Does the human brain really click on the light underneath a picture of “CLAM” when the human teeth are tearing and ripping so desperately at what is by all other indications some totally foreign man-made clam-like object? Can we really be eating the things we think we’re eating if this kind of wildly disparate food experience is happening before our very eyes and in our very mouths? If I’d never actually eaten a real clam in a bowl of one of these reconstituted soups, then would I ever really want to? Could I jus say no?

I put the bowl down on the counter and looked into it, like a bent old carnival fortune-teller reading tea leaves.
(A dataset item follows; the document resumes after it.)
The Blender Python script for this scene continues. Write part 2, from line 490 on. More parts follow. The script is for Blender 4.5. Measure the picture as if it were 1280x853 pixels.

A whitish glistening hunk of something more or less fishy bobbed on the oil-slicked surface of the murky red broth; the unnatural orange of those carrot pieces circled it like sharks moving in on prey. My nose instinctively scrunched up, and I tipped the whole thing into the sink—not at all expecting the big chunks of whatever to get caught in the drain, but there they were. I mashed them through the separators and rinsed the massacre away with hot water from the faucet.

“I’m a vegetarian,” I thought, deliberately. “I just am.”

The next night, my brother made an extra serving of Stove Top for me, and we ate it silently together while sitting on the couch watching Comedy Central. He even cleaned the pan himself.